* Start Material *

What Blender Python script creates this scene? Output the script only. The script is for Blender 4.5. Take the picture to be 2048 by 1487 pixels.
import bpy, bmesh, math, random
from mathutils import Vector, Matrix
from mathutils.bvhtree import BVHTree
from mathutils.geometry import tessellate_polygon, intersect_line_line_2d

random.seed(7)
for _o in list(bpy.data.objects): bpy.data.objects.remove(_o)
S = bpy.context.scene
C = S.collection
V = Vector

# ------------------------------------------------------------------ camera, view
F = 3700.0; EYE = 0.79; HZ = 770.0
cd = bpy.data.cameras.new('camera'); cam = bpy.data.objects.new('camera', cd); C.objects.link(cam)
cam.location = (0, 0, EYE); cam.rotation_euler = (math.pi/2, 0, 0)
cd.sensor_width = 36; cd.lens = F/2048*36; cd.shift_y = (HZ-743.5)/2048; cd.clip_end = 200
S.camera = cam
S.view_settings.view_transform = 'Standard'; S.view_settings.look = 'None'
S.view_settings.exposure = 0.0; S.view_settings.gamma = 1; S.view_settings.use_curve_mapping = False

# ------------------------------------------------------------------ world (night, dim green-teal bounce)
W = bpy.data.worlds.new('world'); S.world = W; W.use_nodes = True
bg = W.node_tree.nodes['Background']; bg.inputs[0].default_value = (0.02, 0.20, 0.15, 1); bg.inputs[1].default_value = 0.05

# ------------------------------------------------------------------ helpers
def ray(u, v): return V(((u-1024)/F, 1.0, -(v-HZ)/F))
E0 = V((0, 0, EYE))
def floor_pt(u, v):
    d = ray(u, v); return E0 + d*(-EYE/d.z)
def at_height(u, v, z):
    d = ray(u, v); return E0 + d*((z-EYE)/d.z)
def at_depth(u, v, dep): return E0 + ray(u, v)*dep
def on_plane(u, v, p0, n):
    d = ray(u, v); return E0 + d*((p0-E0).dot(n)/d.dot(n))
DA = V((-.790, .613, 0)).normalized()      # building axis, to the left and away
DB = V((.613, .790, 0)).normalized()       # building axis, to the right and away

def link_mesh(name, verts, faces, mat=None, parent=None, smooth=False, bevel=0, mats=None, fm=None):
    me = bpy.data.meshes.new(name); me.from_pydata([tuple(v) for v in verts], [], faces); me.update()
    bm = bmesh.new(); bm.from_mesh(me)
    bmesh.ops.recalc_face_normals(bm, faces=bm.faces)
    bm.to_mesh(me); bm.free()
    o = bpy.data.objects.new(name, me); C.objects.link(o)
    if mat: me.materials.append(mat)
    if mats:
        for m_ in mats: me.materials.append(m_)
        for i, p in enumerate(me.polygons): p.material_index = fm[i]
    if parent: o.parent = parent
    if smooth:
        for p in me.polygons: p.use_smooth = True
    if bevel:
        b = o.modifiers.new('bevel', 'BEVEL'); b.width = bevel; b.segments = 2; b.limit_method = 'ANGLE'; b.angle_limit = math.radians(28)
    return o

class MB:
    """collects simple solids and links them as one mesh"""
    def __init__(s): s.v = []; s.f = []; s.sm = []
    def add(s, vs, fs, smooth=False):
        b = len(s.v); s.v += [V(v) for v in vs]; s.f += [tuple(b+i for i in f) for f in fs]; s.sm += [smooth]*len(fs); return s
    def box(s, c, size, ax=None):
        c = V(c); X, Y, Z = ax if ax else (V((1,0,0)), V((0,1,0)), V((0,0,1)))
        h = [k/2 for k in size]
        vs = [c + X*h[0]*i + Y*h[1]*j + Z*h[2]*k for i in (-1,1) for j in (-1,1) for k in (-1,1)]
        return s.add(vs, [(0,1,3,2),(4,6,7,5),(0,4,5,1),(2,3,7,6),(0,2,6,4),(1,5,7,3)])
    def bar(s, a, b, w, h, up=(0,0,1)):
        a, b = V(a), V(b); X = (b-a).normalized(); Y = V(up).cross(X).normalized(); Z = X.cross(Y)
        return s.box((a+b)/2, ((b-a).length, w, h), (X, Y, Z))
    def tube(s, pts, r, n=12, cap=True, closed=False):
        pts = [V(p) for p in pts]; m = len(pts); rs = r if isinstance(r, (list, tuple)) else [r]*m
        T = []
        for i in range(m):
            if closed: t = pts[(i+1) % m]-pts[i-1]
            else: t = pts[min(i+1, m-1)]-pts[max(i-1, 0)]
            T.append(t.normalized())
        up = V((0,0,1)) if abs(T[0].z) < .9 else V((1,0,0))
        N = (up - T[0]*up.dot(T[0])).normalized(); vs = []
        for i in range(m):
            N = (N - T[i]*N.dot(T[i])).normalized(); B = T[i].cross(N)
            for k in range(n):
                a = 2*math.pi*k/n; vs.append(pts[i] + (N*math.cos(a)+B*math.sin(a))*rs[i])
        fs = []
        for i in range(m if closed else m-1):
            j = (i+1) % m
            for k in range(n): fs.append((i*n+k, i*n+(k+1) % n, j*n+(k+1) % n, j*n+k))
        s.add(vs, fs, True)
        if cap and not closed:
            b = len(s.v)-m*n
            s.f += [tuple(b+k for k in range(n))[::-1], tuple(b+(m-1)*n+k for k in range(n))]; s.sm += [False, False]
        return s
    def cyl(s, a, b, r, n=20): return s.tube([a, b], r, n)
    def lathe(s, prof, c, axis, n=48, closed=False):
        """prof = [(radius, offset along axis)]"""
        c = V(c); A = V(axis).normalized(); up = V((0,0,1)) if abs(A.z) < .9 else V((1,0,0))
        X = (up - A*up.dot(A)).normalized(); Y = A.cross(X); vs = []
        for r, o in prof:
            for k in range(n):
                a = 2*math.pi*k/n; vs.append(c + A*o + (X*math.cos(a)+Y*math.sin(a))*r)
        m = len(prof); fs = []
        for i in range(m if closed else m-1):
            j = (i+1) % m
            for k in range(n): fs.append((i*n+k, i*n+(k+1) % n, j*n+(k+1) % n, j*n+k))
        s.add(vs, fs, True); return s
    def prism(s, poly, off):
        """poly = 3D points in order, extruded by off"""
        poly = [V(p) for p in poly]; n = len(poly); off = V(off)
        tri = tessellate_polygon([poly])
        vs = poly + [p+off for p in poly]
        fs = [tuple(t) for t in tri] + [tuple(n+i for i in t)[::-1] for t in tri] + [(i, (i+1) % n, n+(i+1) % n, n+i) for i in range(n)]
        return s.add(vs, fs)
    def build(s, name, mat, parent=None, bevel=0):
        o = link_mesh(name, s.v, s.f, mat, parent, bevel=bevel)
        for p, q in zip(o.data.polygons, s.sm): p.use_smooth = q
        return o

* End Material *

_Instructions to follow_. Output all of the data above without any alteration.

_Written solution_.
What Blender Python script creates this scene? Output the script only. The script is for Blender 4.5. Take the picture to be 2048 by 1487 pixels.
import bpy, bmesh, math, random
from mathutils import Vector, Matrix
from mathutils.bvhtree import BVHTree
from mathutils.geometry import tessellate_polygon, intersect_line_line_2d

random.seed(7)
for _o in list(bpy.data.objects): bpy.data.objects.remove(_o)
S = bpy.context.scene
C = S.collection
V = Vector

# ------------------------------------------------------------------ camera, view
F = 3700.0; EYE = 0.79; HZ = 770.0
cd = bpy.data.cameras.new('camera'); cam = bpy.data.objects.new('camera', cd); C.objects.link(cam)
cam.location = (0, 0, EYE); cam.rotation_euler = (math.pi/2, 0, 0)
cd.sensor_width = 36; cd.lens = F/2048*36; cd.shift_y = (HZ-743.5)/2048; cd.clip_end = 200
S.camera = cam
S.view_settings.view_transform = 'Standard'; S.view_settings.look = 'None'
S.view_settings.exposure = 0.0; S.view_settings.gamma = 1; S.view_settings.use_curve_mapping = False

# ------------------------------------------------------------------ world (night, dim green-teal bounce)
W = bpy.data.worlds.new('world'); S.world = W; W.use_nodes = True
bg = W.node_tree.nodes['Background']; bg.inputs[0].default_value = (0.02, 0.20, 0.15, 1); bg.inputs[1].default_value = 0.05

# ------------------------------------------------------------------ helpers
def ray(u, v): return V(((u-1024)/F, 1.0, -(v-HZ)/F))
E0 = V((0, 0, EYE))
def floor_pt(u, v):
    d = ray(u, v); return E0 + d*(-EYE/d.z)
def at_height(u, v, z):
    d = ray(u, v); return E0 + d*((z-EYE)/d.z)
def at_depth(u, v, dep): return E0 + ray(u, v)*dep
def on_plane(u, v, p0, n):
    d = ray(u, v); return E0 + d*((p0-E0).dot(n)/d.dot(n))
DA = V((-.790, .613, 0)).normalized()      # building axis, to the left and away
DB = V((.613, .790, 0)).normalized()       # building axis, to the right and away

def link_mesh(name, verts, faces, mat=None, parent=None, smooth=False, bevel=0, mats=None, fm=None):
    me = bpy.data.meshes.new(name); me.from_pydata([tuple(v) for v in verts], [], faces); me.update()
    bm = bmesh.new(); bm.from_mesh(me)
    bmesh.ops.recalc_face_normals(bm, faces=bm.faces)
    bm.to_mesh(me); bm.free()
    o = bpy.data.objects.new(name, me); C.objects.link(o)
    if mat: me.materials.append(mat)
    if mats:
        for m_ in mats: me.materials.append(m_)
        for i, p in enumerate(me.polygons): p.material_index = fm[i]
    if parent: o.parent = parent
    if smooth:
        for p in me.polygons: p.use_smooth = True
    if bevel:
        b = o.modifiers.new('bevel', 'BEVEL'); b.width = bevel; b.segments = 2; b.limit_method = 'ANGLE'; b.angle_limit = math.radians(28)
    return o

class MB:
    """collects simple solids and links them as one mesh"""
    def __init__(s): s.v = []; s.f = []; s.sm = []
    def add(s, vs, fs, smooth=False):
        b = len(s.v); s.v += [V(v) for v in vs]; s.f += [tuple(b+i for i in f) for f in fs]; s.sm += [smooth]*len(fs); return s
    def box(s, c, size, ax=None):
        c = V(c); X, Y, Z = ax if ax else (V((1,0,0)), V((0,1,0)), V((0,0,1)))
        h = [k/2 for k in size]
        vs = [c + X*h[0]*i + Y*h[1]*j + Z*h[2]*k for i in (-1,1) for j in (-1,1) for k in (-1,1)]
        return s.add(vs, [(0,1,3,2),(4,6,7,5),(0,4,5,1),(2,3,7,6),(0,2,6,4),(1,5,7,3)])
    def bar(s, a, b, w, h, up=(0,0,1)):
        a, b = V(a), V(b); X = (b-a).normalized(); Y = V(up).cross(X).normalized(); Z = X.cross(Y)
        return s.box((a+b)/2, ((b-a).length, w, h), (X, Y, Z))
    def tube(s, pts, r, n=12, cap=True, closed=False):
        pts = [V(p) for p in pts]; m = len(pts); rs = r if isinstance(r, (list, tuple)) else [r]*m
        T = []
        for i in range(m):
            if closed: t = pts[(i+1) % m]-pts[i-1]
            else: t = pts[min(i+1, m-1)]-pts[max(i-1, 0)]
            T.append(t.normalized())
        up = V((0,0,1)) if abs(T[0].z) < .9 else V((1,0,0))
        N = (up - T[0]*up.dot(T[0])).normalized(); vs = []
        for i in range(m):
            N = (N - T[i]*N.dot(T[i])).normalized(); B = T[i].cross(N)
            for k in range(n):
                a = 2*math.pi*k/n; vs.append(pts[i] + (N*math.cos(a)+B*math.sin(a))*rs[i])
        fs = []
        for i in range(m if closed else m-1):
            j = (i+1) % m
            for k in range(n): fs.append((i*n+k, i*n+(k+1) % n, j*n+(k+1) % n, j*n+k))
        s.add(vs, fs, True)
        if cap and not closed:
            b = len(s.v)-m*n
            s.f += [tuple(b+k for k in range(n))[::-1], tuple(b+(m-1)*n+k for k in range(n))]; s.sm += [False, False]
        return s
    def cyl(s, a, b, r, n=20): return s.tube([a, b], r, n)
    def lathe(s, prof, c, axis, n=48, closed=False):
        """prof = [(radius, offset along axis)]"""
        c = V(c); A = V(axis).normalized(); up = V((0,0,1)) if abs(A.z) < .9 else V((1,0,0))
        X = (up - A*up.dot(A)).normalized(); Y = A.cross(X); vs = []
        for r, o in prof:
            for k in range(n):
                a = 2*math.pi*k/n; vs.append(c + A*o + (X*math.cos(a)+Y*math.sin(a))*r)
        m = len(prof); fs = []
        for i in range(m if closed else m-1):
            j = (i+1) % m
            for k in range(n): fs.append((i*n+k, i*n+(k+1) % n, j*n+(k+1) % n, j*n+k))
        s.add(vs, fs, True); return s
    def prism(s, poly, off):
        """poly = 3D points in order, extruded by off"""
        poly = [V(p) for p in poly]; n = len(poly); off = V(off)
        tri = tessellate_polygon([poly])
        vs = poly + [p+off for p in poly]
        fs = [tuple(t) for t in tri] + [tuple(n+i for i in t)[::-1] for t in tri] + [(i, (i+1) % n, n+(i+1) % n, n+i) for i in range(n)]
        return s.add(vs, fs)
    def build(s, name, mat, parent=None, bevel=0):
        o = link_mesh(name, s.v, s.f, mat, parent, bevel=bevel)
        for p, q in zip(o.data.polygons, s.sm): p.use_smooth = q
        return o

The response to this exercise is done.